UK Banks See Fraud Spike After Refund Rules
Britain’s banks are grappling with a significant surge in fraud losses, climbing 19% to £576.4 million last year. This spike follows new October 2024 regulations, unique to the UK, that mandate banks to reimburse victims of authorised push payment (APP) fraud up to £85,000.
Key Figures & Reimbursements
Data from UK Finance indicates the scale of the challenge:
- Overall APP fraud losses rose 19% to £576.4 million ($772.78 million) last year.
- Banks successfully returned £354.3 million to victims under the new rules.
- Losses from investment scams, often promoted on social media, reached an unprecedented £221.5 million.
- Purchase and romance scams also hit their highest recorded levels.
AI-Aided Scams & Industry Demands
Fraudsters are deploying increasingly sophisticated social engineering tactics, often enhanced by artificial intelligence, to target a wider range of victims. Ruth Ray, UK Finance’s director of economic crime, emphasized the urgent need for online technology platforms and telecoms sectors to bear stronger, enforceable responsibilities, as most APP fraud originates through these channels.
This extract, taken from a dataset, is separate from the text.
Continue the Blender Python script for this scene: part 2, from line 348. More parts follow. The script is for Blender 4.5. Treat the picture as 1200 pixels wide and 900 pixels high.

Janine Hirt, chief executive of Innovate Finance, echoed these calls, advocating for tech firms to help cover reimbursement costs and implement stricter checks, like seller verification. A Reuters report previously indicated that Meta projected 10% of its 2024 revenue, about $16 billion, from scam and banned goods advertisements, despite commitments to block illegal ads in Britain.
Regulatory Outlook
The Payment Systems Regulator (PSR), which oversees the fraud refund rules, has consistently urged tech firms to enhance user protection. An independent review of these fraud refund rules, conducted by Frontier Economics, is expected to publish its findings in early July.